What you need to do: Copy, in full, each line of the material that holds the word "part".
-*-*-
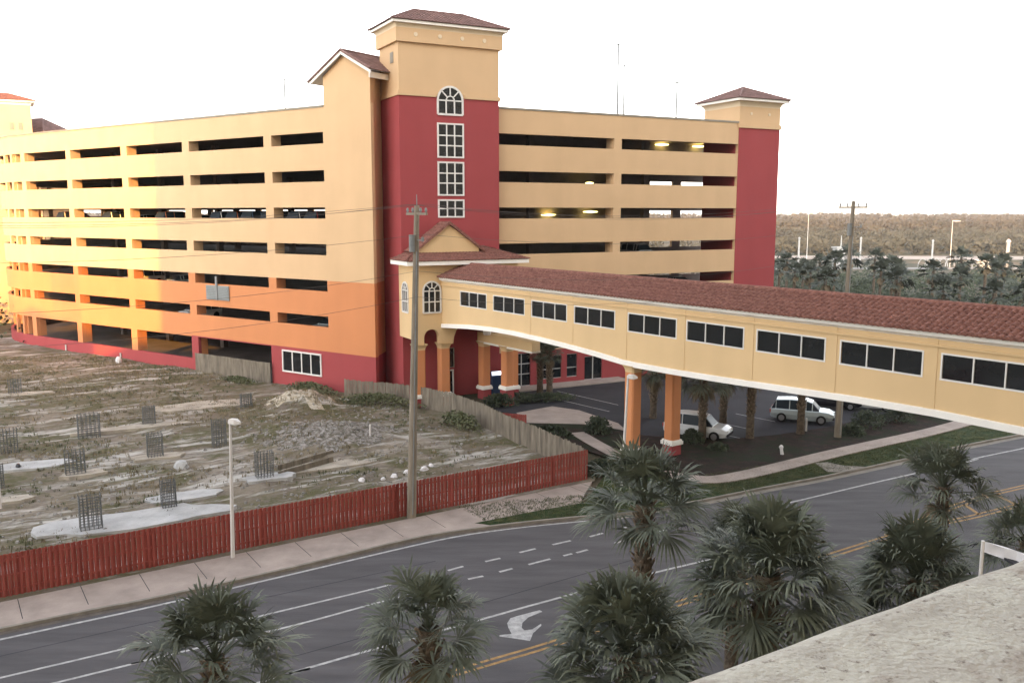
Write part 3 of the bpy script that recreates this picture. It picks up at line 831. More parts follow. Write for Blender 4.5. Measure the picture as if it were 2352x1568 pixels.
# entrance pavilion in front of the stair tower
V0 = Vector((-7.96, 71.95, 0)); VF = frame(V0, RD2, RN2); VW, VD = 9.5, 3.2
mb = MB()
vop = [(0.92, 2.22, 3.0, 5.2)]
N = 12
cx_, rr = 1.57, .66
def arch_wall(mb, F, s0, s1, zb, zt, c, r, zs, o, m):
    """wall panel with an arched opening under it"""
    mb.face([F(s0, o, zb), F(c - r, o, zb), F(c - r, o, zt), F(s0, o, zt)], m)
    mb.face([F(c + r, o, zb), F(s1, o, zb), F(s1, o, zt), F(c + r, o, zt)], m)
    for i in range(N):
        a, b = math.pi * i / N, math.pi * (i + 1) / N
        p, q = (c + r * math.cos(a), zs + r * math.sin(a)), (c + r * math.cos(b), zs + r * math.sin(b))
        mb.face([F(p[0], o, p[1]), F(q[0], o, q[1]), F(q[0], o, zt), F(p[0], o, zt)], m)
        mb.face([F(p[0], o, p[1]), F(q[0], o, q[1]), F(q[0], o - .5, q[1]), F(p[0], o - .5, p[1])], m)
    mb.face([F(c - r, o, zb), F(c - r, o - .5, zb), F(c - r, o - .5, zs), F(c - r, o, zs)], m)
    mb.face([F(c + r, o, zb), F(c + r, o, zs), F(c + r, o - .5, zs), F(c + r, o - .5, zb)], m)
arch_wall(mb, VF, 0, 2.9, 5.1, 11.75, cx_, rr, 5.75, 0, 'cream_bridge')
arch_wall(mb, VF, 2.9, 9.5, 5.1, 11.75, 5.6, 2.1, 5.15, 0, 'cream_bridge')
mb.face([VF(0, 0, 5.6), VF(0, 0, 11.75), VF(0, -VD, 11.75), VF(0, -VD, 5.6)], 'cream_bridge')
mb.face([VF(VW, 0, 5.1), VF(VW, -VD, 5.1), VF(VW, -VD, 11.75), VF(VW, 0, 11.75)], 'cream_bridge')
mb.face([VF(0, 0, 6.6), VF(VW, 0, 6.6), VF(VW, -VD, 6.6), VF(0, -VD, 6.6)], 'white')
pv = part(mb, 'entrance_pavilion')
mb = MB()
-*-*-
Expected output:
Write part 3 of the bpy script that recreates this picture. It picks up at line 831. More parts follow. Write for Blender 4.5. Measure the picture as if it were 2352x1568 pixels.
pv = part(mb, 'entrance_pavilion')